Trentemoller, "The Dream" (feat. Low), in https://www.youtube.com/watch?v=luLMlUb2ZZ4
Pega nas mãos e atira-as à água. Sente
como a água está fria – e como te afaga as mãos e inaugura os olhos para o dia
claro. Revista todas as latitudes do céu. Descobre a luz cintilante que se
decanta através das nuvens finas. Abraça-te. Sente o teu corpo, o tumulto que
dele se apoderou e o fez mais alto que todos os outros corpos juntos.

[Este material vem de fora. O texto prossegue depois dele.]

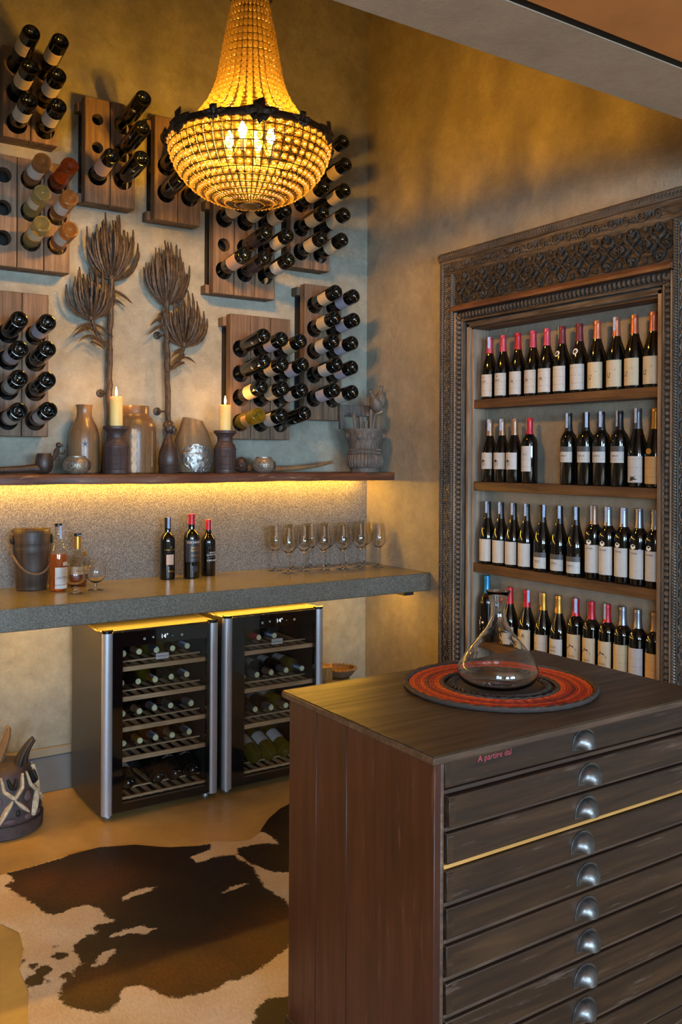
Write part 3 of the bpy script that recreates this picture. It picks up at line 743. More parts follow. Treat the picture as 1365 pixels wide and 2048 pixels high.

Agora: mete as mãos na terra húmida. Na
terra que um aguaceiro de verão cuidou de humedecer, enquanto te aproprias do
odor extasiante que vem da terra molhada. Vê as tuas mãos saírem da terra,
docemente encardidas pelo elemento maior, granuladas pela terra molhada. Não
reprimas a luz circundante. Rejeita os olhos que parecem querer declinar os
nutrientes férteis que da luz irradiam. Pois sabes que os olhos cerrados sobre
as suas pálpebras alojam os sonhos que de sonhos não cuidam de passar. Abres os
olhos: um gesto singelo, ao mesmo tempo uma aventura sem precedentes. Removes
os sonhos do seu pedestal. Devolve-os à terra húmida que as tuas mãos acabaram
de congraçar. E sabes que os sonhos desceram ao lugar onde todas as coisas são
fungíveis, onde a matéria é sensível, o lugar onde os sonhos não têm préstimo por
locupletarem o tempo tão raro.
Os olhos que descem do céu, alimentados
pela luz clara, e as mãos encardidas pela terra humedecida, são a combustão
necessária para o segredo a que não podes negar o rosto. Os sonhos desceram à
terra. Ou foste tu que chegaste aos sonhos, pouco interessa a distinção. No céu
galanteador as nuvens encenam uma coreografia para se porem a jeito de uma
subliminar mensagem – uma mensagem que só tu consegues reter: “os sonhos já não
o são”. O sortilégio da perseverança trouxe-te ao cais mareado onde as pedras
de musgo enfeitam os dias, todos os dias vindouros, com um feixe de luz
sumptuosa.
Os sonhos – sabe-lo com garantia –
tiveram aterragem segura. Desfizeram-se da indumentária onírica e
constituíram-se matéria sensível.
1 comentário:
Sublime ...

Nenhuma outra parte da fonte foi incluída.